MOSES LAKE — It’s one of those Old West traditions, the crew gets together for a good breakfast before the work starts. The annual Cowboy Breakfast is scheduled for 7 to 10 a.m. Friday at Sinkiuse Square next to the Moses Lake post office.

Breakfast is sponsored by the Moses Lake Kiwanis, and proceeds form the event go toward Kiwanis community projects. It the traditional kickoff for the Grant County Fair, which beings Tuesday, and the Moses Lake Roundup, with its first performance Thursday.

It’s a cowboy breakfast, so it’s a cowpuncher’s menu – flapjacks and coffee, sausage, eggs and juice. Kiwanis volunteers flip the flapjacks and scramble the eggs, pour the coffee and run the chow line. Michael’s on the Lake provides the pancake batter, eggs and sausage. Other sponsors include the Moses Lake Business Association and the Moses Lake Roundup Association.

Tickets are $10 for adults and $6 for children 12 years of age and younger. Children three years of age and younger eat for free.

Breakfast also features the crowning of a new queen of the rodeo and the best buckaroo during the Pee Wee Rodeo, for children 9 years of age and younger. Buckaroos, steer ropers, barrel racers and queen contestants line up for the grand entry at 9 a.m.

Local deejay Dale Roth provides the music all morning.

The Pee Wee Rodeo includes two events for boys and two events for girls. Boys rope a stationary steer head and ride stick-horse bucking broncos. Girls have a barrel race with stick horses and participate in the queen contest. (Although in the past, boys have raced barrels and girls have roped steers.) But while the horses are stick horses, Little Miss Moses Lake Roundup gets a real crown and real sash.

The Cowboy Breakfast has been the traditional kickoff for the fair and rodeo for many years. The Kiwanis have been flipping the pancakes since 1988, and they took it over from another service organization.

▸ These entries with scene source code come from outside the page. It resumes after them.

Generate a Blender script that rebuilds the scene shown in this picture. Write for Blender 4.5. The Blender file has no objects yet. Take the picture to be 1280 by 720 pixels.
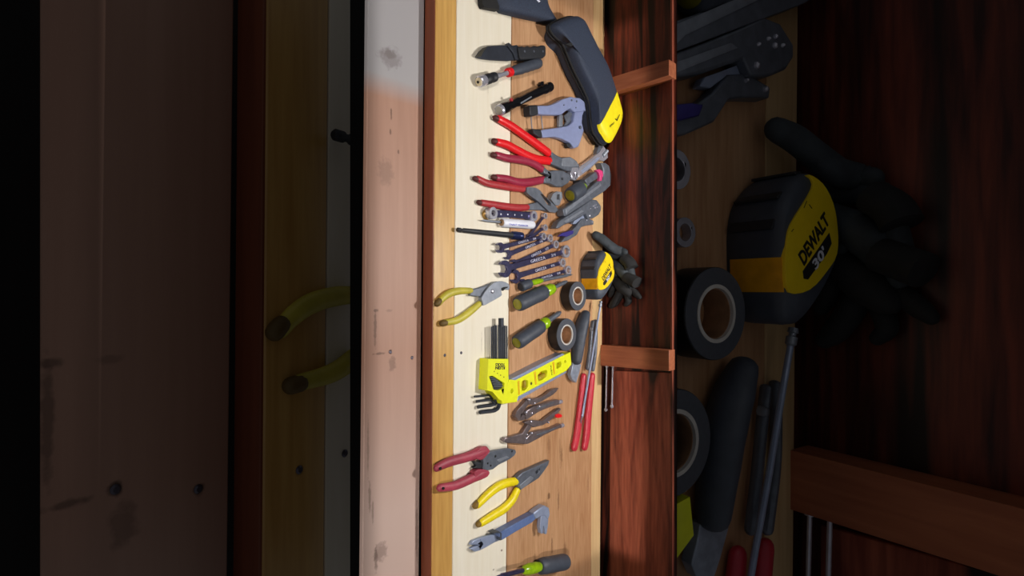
import bpy, bmesh, math, random
from mathutils import Vector, Matrix, Quaternion
from mathutils.geometry import tessellate_polygon
random.seed(4)
scene = bpy.context.scene
COL = scene.collection

# ------------------------------------------------------------------ camera, world, lamps, exposure
F_PX = 720.0
PITCH = math.radians(42.0)
BENCH_Z = 0.90                       # height of the bench top
CAM = Vector((0.0, 0.0, BENCH_Z + 0.763))
FWD = Vector((0, math.cos(PITCH), -math.sin(PITCH)))
RGT = Vector((0, math.sin(PITCH), math.cos(PITCH)))   # the phone is turned on its side: picture right = up the wall
DWN = Vector((1, 0, 0))

cam_data = bpy.data.cameras.new('camera')
cam_data.sensor_width = 36.0
cam_data.lens = 36.0 * F_PX / 1280.0
cam_data.clip_start = 0.01
cam = bpy.data.objects.new('camera', cam_data)
COL.objects.link(cam)
rot = Matrix((RGT, -DWN, -FWD)).transposed()
cam.matrix_world = Matrix.Translation(CAM) @ rot.to_4x4()
scene.camera = cam

WORLD_STRENGTH = 0.065
KEY_POWER = 44.0
FILL_POWER = 1.2
scene.view_settings.view_transform = 'Standard'
scene.view_settings.look = 'None'
scene.view_settings.gamma = 1.0
scene.view_settings.use_curve_mapping = False
scene.view_settings.exposure = 0.0

world = bpy.data.worlds.new('world')
scene.world = world
world.use_nodes = True
wb = world.node_tree.nodes['Background']
wb.inputs['Color'].default_value = (0.96, 0.97, 1.0, 1)
wb.inputs['Strength'].default_value = WORLD_STRENGTH

LAMP = Vector((-0.09, 1.24, BENCH_Z + 1.15))
kl = bpy.data.lights.new('work_lamp_bulb', 'POINT')
kl.energy = KEY_POWER
kl.color = (1.0, 0.965, 0.92)
kl.shadow_soft_size = 0.006
ko = bpy.data.objects.new('work_lamp_bulb', kl)
ko.location = LAMP
COL.objects.link(ko)

fl = bpy.data.lights.new('added_fill_beam', 'AREA')  # unseen fill added behind the camera to brighten wall and near faces
fl.shape = 'RECTANGLE'
fl.size = 0.60
fl.size_y = 1.25
fl.spread = math.radians(2.0)
fl.energy = FILL_POWER
fl.color = (1.0, 0.93, 0.86)
fo = bpy.data.objects.new('added_fill_beam', fl)
fo.matrix_world = Matrix.Translation(CAM - FWD * 0.06) @ rot.to_4x4()
COL.objects.link(fo)

# ------------------------------------------------------------------ picture-to-bench measuring
def ray(u, v):
    return FWD + RGT * ((u - 640.0) / F_PX) + DWN * ((v - 360.0) / F_PX)

def P(u, v, h=0.0):
    d = ray(u, v)
    t = (BENCH_Z + h - CAM.z) / d.z
    return CAM + d * t

def PY(u, v, y):                      # a point on an upright plane at distance y
    d = ray(u, v)
    return CAM + d * (y / d.y)

def pxs(u, v, h=0.0):                 # metres per pixel there
    return (P(u, v, h) - CAM).dot(FWD) / F_PX

def crop(x0, y0, s):
    return lambda *p: [(x0 + a / s, y0 + b / s) for a, b in p]
cA = crop(580, 0, 6); cB = crop(580, 90, 6); cC = crop(580, 170, 6); cD = crop(560, 250, 6)
cE = crop(540, 330, 6); cF = crop(580, 390, 6); cG = crop(580, 470, 6); cH = crop(530, 540, 6)
cI = crop(570, 600, 6); cJ = crop(680, 170, 12); cK = crop(680, 220, 8); cL = crop(690, 280, 6)
cM = crop(610, 260, 6.857); cN = crop(600, 430, 9); cO = crop(700, 370, 7.2)

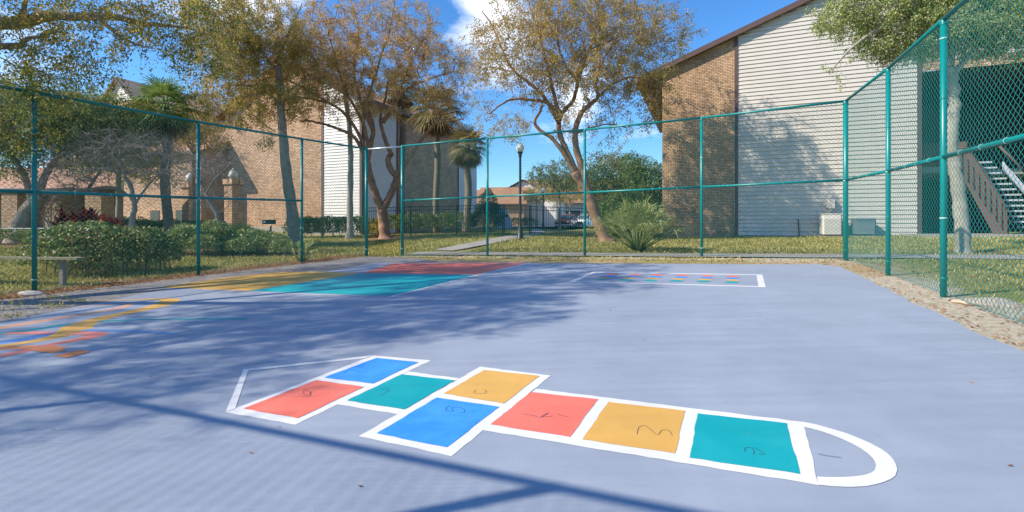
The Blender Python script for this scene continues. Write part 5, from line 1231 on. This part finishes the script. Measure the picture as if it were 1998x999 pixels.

“All the money stays in the community,” said Ted DeWitt, who has organized breakfast for the Kiwanis for over a decade. The money goes to scholarships for college-bound students, as well as other Kiwanis projects. The Kiwanis worked with the Moses Lake Rotary chapter to help purchase dogs for the K-9 units of the Moses Lake Police Department and Grant County Sheriff’s Office the last two years.